Iran-Turkey-Russia Talks on Syria Endorsed by UN

The UN said the continuation of political negotiations among opposing Syrian groups was made possible by the ceasefire developed through the Astana process
The United Nations Security Council The United Nations Security Council

The United Nations Security Council said intra-Syrian negotiations organized by Iran, Russia and Turkey in the Kazakh capital, Astana, have set the stage for the stalled UN-brokered peace talks to resume in the Swiss city of Geneva.

In a press statement published on Friday, the 15-member body said it had recognized that "the continuation of political negotiations was made possible by the ceasefire developed through the Astana process", Press TV reported.

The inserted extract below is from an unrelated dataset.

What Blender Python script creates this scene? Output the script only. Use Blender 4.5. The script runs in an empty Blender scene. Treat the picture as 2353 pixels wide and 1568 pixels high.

The Security Council also welcomed the conclusion of the latest round of UN-mediated discussions in Geneva. The first round of Astana talks, organized by guarantor states Iran, Russia and Turkey, took place on January 23-24 and brought together representatives from the Damascus government and opposition groups. The second round of negotiations, also brokered by the trio, was held on February 15-16.

UN-brokered talks for Syria, which had continued for a long time prior to the Astana talks, were stalled for almost a year.

But shortly after the warring sides were seated at the negotiating table in Astana, a path was found forward to also resume the UN talks. The fourth round of UN-mediated discussions was held between February 23 and March 3 in Geneva, and a fifth one has been scheduled for March 23.

Elsewhere in its statement, the UNSC called on Syria's warring sides to engage "constructively and without preconditions" on the agenda set out by UN Special Envoy for Syria Staffan de Mistura when they resume the next round of Geneva talks.

The council also urged Syria's opposing sides to fully implement the nationwide ceasefire facilitated by the three guarantor states, which came into force in December 2016, and end truce violations.

It encouraged members of the International Syria Support Group to use their influence on Syria's warring sides to help "reduce violence, build confidence" and ensure the delivery of humanitarian access across the country.

Syria has been fighting different foreign-sponsored militant and terrorist groups since March 2011. De Mistura estimated last August that more than 400,000 people had been killed in the crisis until then.

Numerous rounds of UN talks have been held to help end the conflict.

De Mistura is the third envoy appointed by the world body to oversee the Syria negotiations.